Introduction: Accurate perception of player locations and ball trajectories is fundamental for tactical analysis and intelligent decision‑making in football matches. Existing studies typically focus on either player detection or event‑level understanding, lacking continuous modeling of ball trajectories, and their robustness degrades under small‑scale ball appearance, dense occlusions, and frequent camera view changes. These issues are particularly severe during fast movements and heavy occlusion, where conventional detection‑and‑prediction pipelines fail to maintain spatio‑temporal consistency.

Objectives: To address these challenges, we introduce BPTD Net (Ball Player jointDetection andTrajectoryPredictionNetwork), which integrates a Multi Scale Contextual Enhancement (MSCE) module and a Motion Consistent Trajectory Predictor (MCTP).

Methods: MSCE leverages cascaded dilated convolutions and spatio temporal attention to enrich features of small or occluded objects, markedly improving the detection accuracy of both players and the ball. MCTP combines state filtering with gated recurrent units to jointly capture short term motion cues and long-term dependencies, refining per frame detections and extrapolating future positions to ensure trajectory coherence and physical plausibility.

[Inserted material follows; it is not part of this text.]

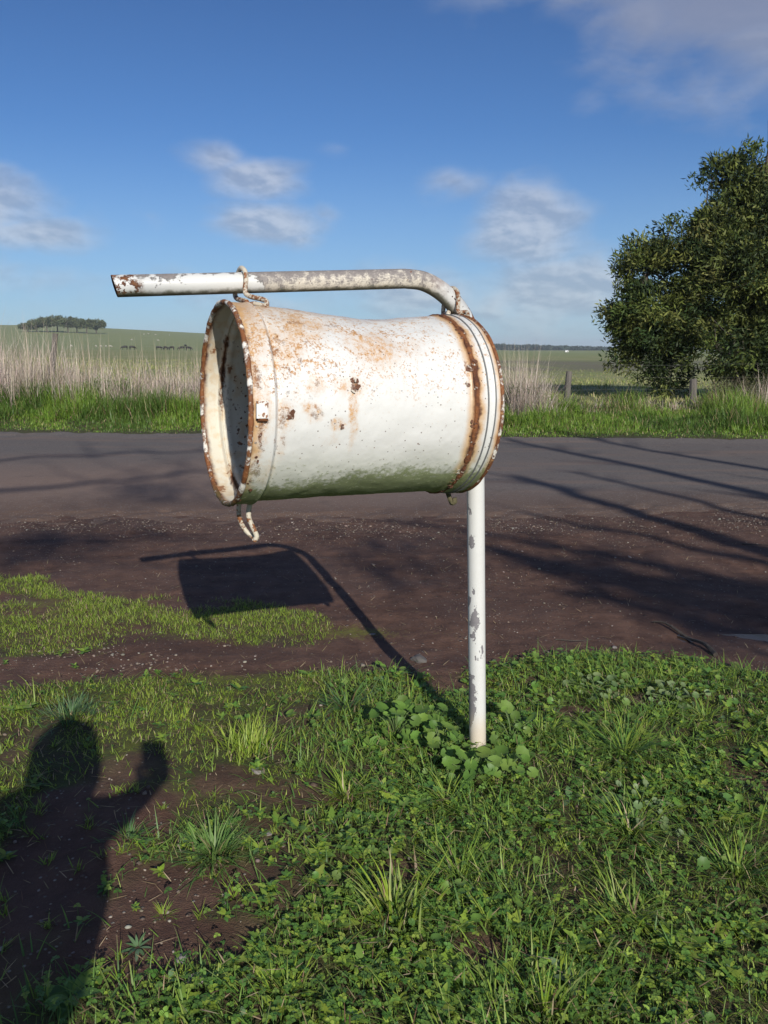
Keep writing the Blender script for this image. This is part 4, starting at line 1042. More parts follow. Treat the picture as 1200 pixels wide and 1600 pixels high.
# ------------------------------------------------------------------ far verge
def verge():
    rng = np.random.default_rng(31); parts = []
    x, y = scatter(-9.5, 11.5, 12.9, 19.5, 170000, rng); ok = visible(x, y, 0, 30); x, y = x[ok], y[ok]
    d = y - road_far(x); left = sst(1.5, -1.0, x)
    p = sst(-.05, .5, d + .5 * (fbm(x, y, 2, 9, 3) - .5)) * (1 - .85 * sst(4.0, 5.6, d))
    k = rng.random(len(x)) < p; x, y, d = x[k], y[k], d[k]; n = len(x); cl = fbm(x, y, 1.1, 15, 3)
    h = rng.uniform(.5, 1.1, n) * (.05 + .44 * sst(.1, 2.6, d) * (.22 + 1.3 * sst(.35, .7, cl)))
    col = np.where((fbm(x, y, .8, 99, 3) > .47)[:, None], pick([(.105, .175, .022), (.135, .205, .030), (.085, .15, .022)], n, rng), pick([(.055, .105, .018), (.075, .125, .022)], n, rng))
    st = rng.random(n) < .10 + .25 * sst(3.0, 5.0, d); col[st] = pick(STRAW + [(.20, .18, .08)], int(st.sum()), rng)
    parts.append(ribbons(np.stack([x, y, ground_z(x, y) - .01], -1), rng.uniform(0, 6.28, n), h, rng.uniform(.006, .016, n), rng.uniform(.05, 1.0, n), rng.uniform(.3, 1.5, n), col, 4, rng=rng))
    V, F, C = merge(parts); print('verge', n)
    o = link('verge_grass', np_mesh('verge_grass', V, F, C), None, M_LEAF); tag(o, kind='stuff', label='lush green grass along the far road edge', cat='grass')
    # tall dry grass: dense on the left, one stand right of the drum
    parts = []
    spots = []
    for i in range(430):
        xx = rng.uniform(-9.5, -1.2); yy = rng.uniform(16.8, 19.8); spots.append((xx, yy, rng.uniform(.5, 1.15) * (.30 + 1.3 * float(fbm(np.array([xx]), np.array([yy]), 1.1, 6, 3)[0])) * (1.0 + .55 * sst(-5, -8, xx)), 20))
    for i in range(90):
        xx = rng.normal(2.85, .30); yy = rng.uniform(16.3, 18.3); spots.append((xx, yy, rng.uniform(.7, 1.3) * (1.2 - .5 * abs(xx - 2.85)), 20))
    for i in range(80):
        xx = rng.uniform(2.2, 9.5); yy = rng.uniform(17.2, 19.8); spots.append((xx, yy, rng.uniform(.15, .4), 14))
    for i in range(26):
        xx = rng.normal(8.0, .35); yy = rng.uniform(17.0, 18.0); spots.append((xx, yy, rng.uniform(.7, 1.1), 10))
    for (xx, yy, hh, cnt) in spots:
        a = rng.uniform(0, 6.28, cnt); r = np.abs(rng.normal(0, .10, cnt)); P = np.stack([xx + r * np.cos(a), yy + r * np.sin(a), np.zeros(cnt)], -1); P[:, 2] = ground_z(P[:, 0], P[:, 1]) - .02
        parts.append(ribbons(P, a + rng.normal(0, .8, cnt), hh * rng.uniform(.35, 1.2, cnt), rng.uniform(.004, .009, cnt), rng.uniform(.0, .8, cnt), rng.uniform(.0, 1.2, cnt), pick([(.36, .30, .25), (.30, .24, .20), (.46, .40, .34), (.21, .165, .135), (.33, .265, .23)], cnt, rng), 4, rng=rng))
    # seed heads standing above
    k = 260; xx = np.concatenate([rng.uniform(-9.5, -1.5, 190), rng.normal(2.95, .28, 70)]); yy = rng.uniform(16.8, 19.0, k)
    hh = rng.uniform(1.0, 1.45, k) * (1 + .30 * sst(-5.5, -8.5, xx) * (xx < 0) + .15 * (xx > 0))
    P = np.stack([xx, yy, ground_z(xx, yy)], -1)
    parts.append(ribbons(P, rng.uniform(0, 6.28, k), hh, np.full(k, .007), rng.uniform(0, .12, k), rng.uniform(0, .35, k), pick([(.42, .36, .28), (.34, .28, .2)], k, rng), 5, rng=rng))
    V, F, C = merge(parts)
    o = link('dry_grass', np_mesh('dry_grass', V, F, C), None, M_DRY); tag(o, kind='stuff', label='tall bleached dry grass behind the green verge', cat='dry grass')
    # tufty pasture behind the fence
    x = rng.uniform(-1, 1, 70000); yv = 19 * np.exp(rng.random(70000) * math.log(75 / 19)); x = x * yv * .52; y = yv
    k = rng.random(len(x)) < .25 + .75 * sst(.45, .6, fbm(x, y, .6, 40, 3)); x, y = x[k], y[k]; n = len(x)
    V, F, C = ribbons(np.stack([x, y, ground_z(x, y) - .01], -1), rng.uniform(0, 6.28, n), rng.uniform(.05, .20, n), rng.uniform(.01, .03, n), rng.uniform(.1, 1.0, n), rng.uniform(.1, .8, n), pick([(.16, .19, .055), (.22, .22, .09), (.28, .25, .13), (.13, .17, .045)], n, rng), 3, rng=rng)
    o = link('pasture', np_mesh('pasture', V, F, C), None, M_DRY); tag(o, kind='stuff', label='grazed pasture grass behind the fence', cat='grass')
verge()

# ------------------------------------------------------------------ fence
def fence():
    root_o = empty('wire_fence', (0, 20.0, 0), 0, 'old farm fence of leaning grey timber posts and wire behind the dry grass', 'fence')
    posts = [(-9.0, 20.4, 1.25, .22, .07), (-14.5, 20.6, 1.1, -.05, .06), (4.35, 19.6, .95, .03, .075), (8.05, 19.9, 1.0, -.04, .09), (-3.6, 20.2, .7, .05, .05), (13.0, 19.9, 1.1, .0, .07)]
    for i, (x, y, h, ln, r) in enumerate(posts):
        if i == 0:
            t = at_y(84, 521, 20.4); x = t[0] - .18; z = float(ground_z(np.array([x]), np.array([y]))[0]); h = t[2] - z
        if i == 2:
            t = at_y(887, 580, 19.6); x = t[0]; z = float(ground_z(np.array([x]), np.array([y]))[0]); h = t[2] - z
        if i == 3:
            t = at_y(1086, 592, 19.9); x = t[0]; z = float(ground_z(np.array([x]), np.array([y]))[0]); h = t[2] - z
        z = float(ground_z(np.array([x]), np.array([y]))[0])
        bm = tube([(x, y, z - .2), (x + ln * .5, y, z + h * .5), (x + ln, y, z + h)], [r * 1.05, r, r * .92], 8, jitter=.10, seed=i)
        o = obj_bm('fence_post', bm, root_o, M_GREYWOOD, smooth=False)
        me = o.data; me.transform(Matrix.Translation((0, -20.0, 0)))
    mw, b = material('old_fence_wire'); finish(b, (.16, .15, .14), .6)
    for k in range(3):
        pts = []
        for x in np.linspace(-20, 18, 40): pts.append((x, .2, float(ground_z(np.array([x]), np.array([20.2]))[0]) + .35 + .3 * k + .02 * math.sin(x * 1.3 + k)))
        obj_bm('fence_wire', tube(pts, .0012, 5), root_o, mw)
fence()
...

Results: Experiments on the SoccerNet Tracking and SoccerTrack Challenge datasets show that BPTD Net improves player mAP by 2.8%, 2.4% and ball mAP by 3.8%, 3.3%, while reducing the Average Displacement Error of ball trajectories by 12.2%, 19.4%, thereby demonstrating strong robustness and practical value across diverse settings.

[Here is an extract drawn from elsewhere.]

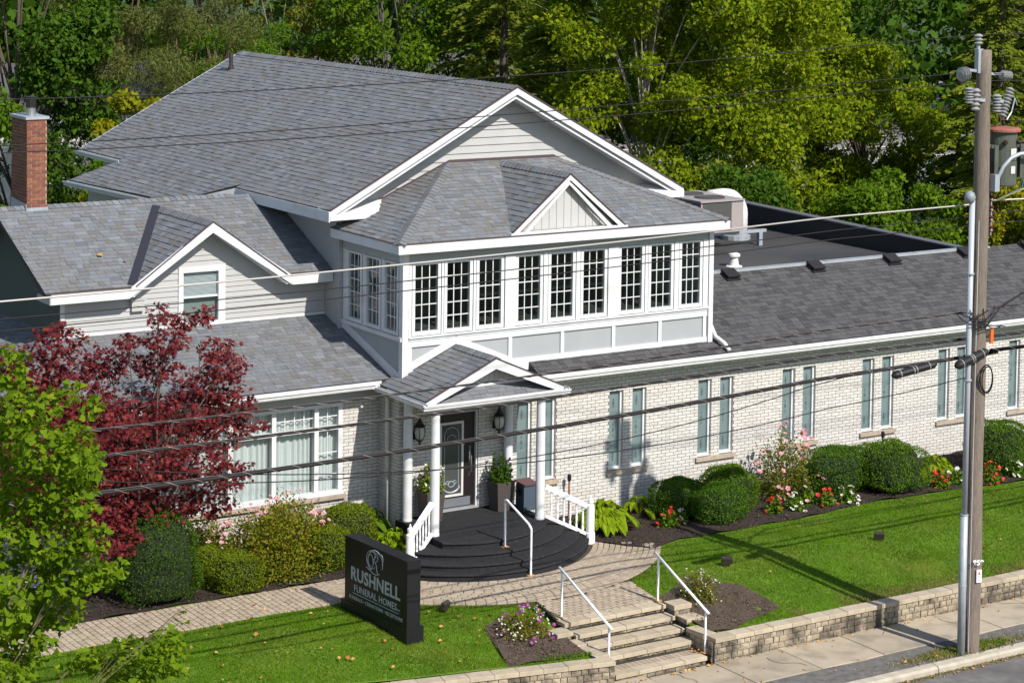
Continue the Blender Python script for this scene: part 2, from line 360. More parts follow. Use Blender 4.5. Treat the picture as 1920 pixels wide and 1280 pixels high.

Conclusions: This study presents BPTD-Net, a unified framework for joint player detection and ball trajectory prediction in football video analysis. By incorporating the Multi-Scale Contextual Enhancement (MSCE) module and Motion-Consistent Trajectory Predictor (MCTP), BPTD-Net effectively addresses challenges such as small-object appearance, occlusions, and dynamic camera shifts. The model achieves notable improvements in detection accuracy and trajectory prediction quality on benchmark datasets, demonstrating its robustness and applicability to real-time football analytics. These findings highlight the potential of BPTD-Net as a practical tool for enhancing tactical understanding and intelligent decision-making in sports scenarios.